(712d) Natural Circulation of Single and Binary Gas Mixture in Very High Temperature Reactor | AIChE

(712d) Natural Circulation of Single and Binary Gas Mixture in Very High Temperature Reactor

Authors 

Rudra, A. - Presenter, City college of New York
Kawaji, M., Energy Institute, City College of New York
Natural Circulation of single and binary gas mixture in Very High Temperature Reactor
Apoorva Rudra*a, Dinesh V. Kalagab, Masahiro Kawajib,c
aDepartment of Chemical Engineering, City College of New York, CUNY, New York, USA.
bDepartment of Mechanical Engineering, City College of New York, CUNY, New York, USA.
cThe Energy Institute, City College of New York, CUNY, New York, USA.


Air ingress scenario is one of the scenarios that could lead to hot spots in a very high temperature reactor (VHTR) core [1] and hence needs to be studied in detail. During air ingress, a crack/breakage in the reactor caused due to an environmental or externally initiated event leads to a pressure difference situation [2][3]. The two main gases involved are helium, which is the proposed coolant for VHTRs, and air which enters the reactor loop from outside due to the pressure difference. The air that enters into the reactor can cause oxidation of the graphite core and also induce secondary effects like increased temperatures due to an exothermic oxidation reaction. Thus, it is imperative to quantify the natural circulation behavior of these gases to get an in-depth knowledge of the air ingress scenario.

Natural circulation experiments are performed in a high-temperature and high-pressure test facility incorporating a flow channel in a graphite block simulating a prismatic core of a VHTR. Because air cannot be used owing to the presence of graphite block (possible oxidation), nitrogen is used instead in order to mimic the air flowing into the system. Mass flow experiments are conducted with the help of mass flow measurement (MFM) device, which consists of heating tape to which power is applied and two pairs of thermocouples, which are used to measure the gas temperatures and insulation temperature. The inlet and outlet gas phase bulk temperatures and surface and insulation temperatures are measured at steady state. The energy balance approach has been used to obtain the mass flow rates for different power levels.


The experimental results show interesting trends and relevant conclusions can be drawn from them.
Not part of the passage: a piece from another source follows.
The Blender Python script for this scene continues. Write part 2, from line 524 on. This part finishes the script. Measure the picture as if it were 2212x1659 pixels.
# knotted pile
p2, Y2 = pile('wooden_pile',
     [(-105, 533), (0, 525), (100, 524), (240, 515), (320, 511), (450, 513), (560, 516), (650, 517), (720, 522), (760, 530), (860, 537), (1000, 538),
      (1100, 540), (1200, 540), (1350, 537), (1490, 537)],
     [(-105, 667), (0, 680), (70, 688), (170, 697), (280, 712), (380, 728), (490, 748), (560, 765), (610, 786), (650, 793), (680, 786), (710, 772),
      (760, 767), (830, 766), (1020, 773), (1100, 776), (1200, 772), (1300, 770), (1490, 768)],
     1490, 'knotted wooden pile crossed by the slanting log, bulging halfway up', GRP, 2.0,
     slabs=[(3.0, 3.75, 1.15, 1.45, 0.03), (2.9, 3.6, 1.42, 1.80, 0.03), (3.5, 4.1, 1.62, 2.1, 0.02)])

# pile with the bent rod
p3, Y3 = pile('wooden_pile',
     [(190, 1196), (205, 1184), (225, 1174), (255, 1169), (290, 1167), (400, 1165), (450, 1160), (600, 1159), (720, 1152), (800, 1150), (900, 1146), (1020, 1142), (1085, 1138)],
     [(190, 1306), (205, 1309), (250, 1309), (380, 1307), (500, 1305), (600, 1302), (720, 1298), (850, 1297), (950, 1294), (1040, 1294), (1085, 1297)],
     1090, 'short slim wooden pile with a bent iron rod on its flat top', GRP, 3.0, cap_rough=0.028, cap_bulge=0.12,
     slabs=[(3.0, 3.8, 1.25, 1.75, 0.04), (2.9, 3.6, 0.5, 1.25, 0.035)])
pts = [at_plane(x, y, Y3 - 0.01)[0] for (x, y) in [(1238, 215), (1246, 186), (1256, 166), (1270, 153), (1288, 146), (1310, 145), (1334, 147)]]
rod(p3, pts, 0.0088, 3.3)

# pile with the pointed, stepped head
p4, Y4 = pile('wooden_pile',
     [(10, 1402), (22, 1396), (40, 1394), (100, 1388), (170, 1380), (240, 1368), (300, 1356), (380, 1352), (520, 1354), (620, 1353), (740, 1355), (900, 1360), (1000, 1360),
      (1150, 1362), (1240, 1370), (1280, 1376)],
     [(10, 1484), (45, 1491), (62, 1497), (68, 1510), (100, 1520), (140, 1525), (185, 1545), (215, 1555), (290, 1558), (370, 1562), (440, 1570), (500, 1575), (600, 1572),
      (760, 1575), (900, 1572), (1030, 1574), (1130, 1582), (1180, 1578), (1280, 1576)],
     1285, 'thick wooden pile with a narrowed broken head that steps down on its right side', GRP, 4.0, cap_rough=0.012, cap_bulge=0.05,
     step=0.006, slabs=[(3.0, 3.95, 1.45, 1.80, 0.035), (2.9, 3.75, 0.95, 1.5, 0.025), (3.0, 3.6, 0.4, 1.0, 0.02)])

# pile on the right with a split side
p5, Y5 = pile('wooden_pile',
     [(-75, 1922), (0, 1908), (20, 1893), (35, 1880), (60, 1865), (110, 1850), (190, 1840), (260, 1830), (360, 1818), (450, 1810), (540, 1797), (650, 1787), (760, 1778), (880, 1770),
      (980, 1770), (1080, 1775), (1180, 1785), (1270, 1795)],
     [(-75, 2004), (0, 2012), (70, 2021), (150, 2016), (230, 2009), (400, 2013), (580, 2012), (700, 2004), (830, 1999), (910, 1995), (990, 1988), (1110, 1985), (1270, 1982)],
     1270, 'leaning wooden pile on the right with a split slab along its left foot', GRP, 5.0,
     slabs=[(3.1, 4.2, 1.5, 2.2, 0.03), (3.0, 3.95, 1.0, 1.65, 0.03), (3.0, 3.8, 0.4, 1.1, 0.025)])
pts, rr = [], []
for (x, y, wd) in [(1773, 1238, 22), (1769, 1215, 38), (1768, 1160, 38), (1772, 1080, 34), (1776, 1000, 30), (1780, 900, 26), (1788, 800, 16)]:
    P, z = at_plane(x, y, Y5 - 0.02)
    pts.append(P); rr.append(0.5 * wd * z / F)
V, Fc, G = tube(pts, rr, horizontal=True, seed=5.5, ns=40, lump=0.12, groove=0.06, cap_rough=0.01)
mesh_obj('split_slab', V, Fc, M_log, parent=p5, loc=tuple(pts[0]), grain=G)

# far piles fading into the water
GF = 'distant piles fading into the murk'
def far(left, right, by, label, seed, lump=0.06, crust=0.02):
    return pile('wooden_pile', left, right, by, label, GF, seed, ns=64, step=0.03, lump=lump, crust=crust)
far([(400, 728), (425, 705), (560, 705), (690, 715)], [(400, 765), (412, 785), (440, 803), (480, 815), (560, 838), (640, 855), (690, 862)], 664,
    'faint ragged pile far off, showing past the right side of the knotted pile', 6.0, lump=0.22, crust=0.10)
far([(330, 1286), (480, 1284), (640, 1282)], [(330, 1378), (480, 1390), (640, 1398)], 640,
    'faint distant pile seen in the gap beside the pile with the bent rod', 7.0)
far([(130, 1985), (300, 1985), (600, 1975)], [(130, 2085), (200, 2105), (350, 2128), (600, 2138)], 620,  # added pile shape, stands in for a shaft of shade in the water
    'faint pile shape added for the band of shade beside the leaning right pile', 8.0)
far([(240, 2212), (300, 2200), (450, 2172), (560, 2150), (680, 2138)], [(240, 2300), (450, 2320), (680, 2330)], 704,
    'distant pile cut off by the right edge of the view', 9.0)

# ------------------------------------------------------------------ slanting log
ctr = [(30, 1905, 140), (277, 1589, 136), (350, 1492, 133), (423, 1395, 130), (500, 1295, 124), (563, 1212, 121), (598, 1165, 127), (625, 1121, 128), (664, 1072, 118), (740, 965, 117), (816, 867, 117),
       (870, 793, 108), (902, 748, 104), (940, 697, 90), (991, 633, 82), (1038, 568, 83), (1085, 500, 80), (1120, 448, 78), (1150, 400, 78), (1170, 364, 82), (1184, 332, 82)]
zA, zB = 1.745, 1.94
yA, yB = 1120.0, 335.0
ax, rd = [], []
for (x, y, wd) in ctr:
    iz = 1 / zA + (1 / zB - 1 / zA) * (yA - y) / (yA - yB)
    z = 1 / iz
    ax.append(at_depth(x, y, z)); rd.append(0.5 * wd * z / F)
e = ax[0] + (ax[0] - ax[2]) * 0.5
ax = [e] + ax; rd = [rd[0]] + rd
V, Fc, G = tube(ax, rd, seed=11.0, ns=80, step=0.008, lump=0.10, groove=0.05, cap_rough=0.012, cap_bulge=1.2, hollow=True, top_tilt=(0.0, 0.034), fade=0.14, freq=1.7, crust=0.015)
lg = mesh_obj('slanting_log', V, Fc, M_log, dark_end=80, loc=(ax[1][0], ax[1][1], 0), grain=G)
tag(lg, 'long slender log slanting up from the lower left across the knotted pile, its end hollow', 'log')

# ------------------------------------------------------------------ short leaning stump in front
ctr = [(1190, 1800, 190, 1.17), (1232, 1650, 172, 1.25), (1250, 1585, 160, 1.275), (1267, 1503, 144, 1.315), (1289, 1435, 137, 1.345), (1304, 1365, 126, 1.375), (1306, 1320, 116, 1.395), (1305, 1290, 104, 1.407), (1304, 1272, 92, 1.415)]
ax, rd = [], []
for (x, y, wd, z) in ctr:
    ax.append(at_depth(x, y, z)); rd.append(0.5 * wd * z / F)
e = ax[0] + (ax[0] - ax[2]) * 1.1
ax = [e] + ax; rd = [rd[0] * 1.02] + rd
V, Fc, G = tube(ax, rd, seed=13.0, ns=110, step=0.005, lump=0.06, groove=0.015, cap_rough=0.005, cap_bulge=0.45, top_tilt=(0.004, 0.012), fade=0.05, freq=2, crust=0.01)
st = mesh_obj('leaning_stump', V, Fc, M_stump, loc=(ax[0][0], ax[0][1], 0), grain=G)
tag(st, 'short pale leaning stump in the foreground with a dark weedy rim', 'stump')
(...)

First and foremost, there is a clear dependency of mass flow rate on the working pressure because of the relation between pressure and gas density. Secondly, with respect to single gases, mass flow values of helium are found to be faster in comparison to nitrogen owing to the fact that the density of nitrogen is almost 7 times larger than helium density. A less dense gas, Helium in the present study, would be expected to move at a faster velocity. There is a drop in the mass flow if the graphite midpoint temperature (GMT) goes on increasing to a certain extent, which is not expected. Fundamentally, higher temperatures should lead to lower gas density and higher mass flow rates. However, this observation reveals the effect of two opposing properties: density and viscosity. As the helium temperature increases, even though the density decreases the dynamic viscosity increases. This leads to an increment in the flow resistance triggering the decrease in the mass flow rate. Mass flow measurements are also performed for helium-nitrogen gaseous mixture which is the actual case during air ingress scenario. There is also focus on analysis of the mean heat transfer parameters representing heat transport in the VHTR loop for different gaseous mixture concentrations.


References:


[1] Ball, S.J., et al., 2007, “Next-Generation Nuclear Plant (NGNP) Phenomena Identification and Ranking Table (PIRT) for Accident and Thermal Fluids Analysis,” NUREG/CR-6944.
[2] Oh, C., Kim, E.S., Schultz, R.R., Petti, D., Liou, C.P., 2008, “Implications of Air Ingress Induced by Density-Difference Driven Stratified Flow,” Proc. ICAPP ’08, Anaheim, CA, June 8-12, 2008.
[3] Oh, C.H., Kim, E.S., 2011, “Air-ingress analysis: Part 1. Theoretical approach,” Nuclear Engineering and Design, 241 (1) 203–212. doi:10. 1016/j.nucengdes.2010.05.064.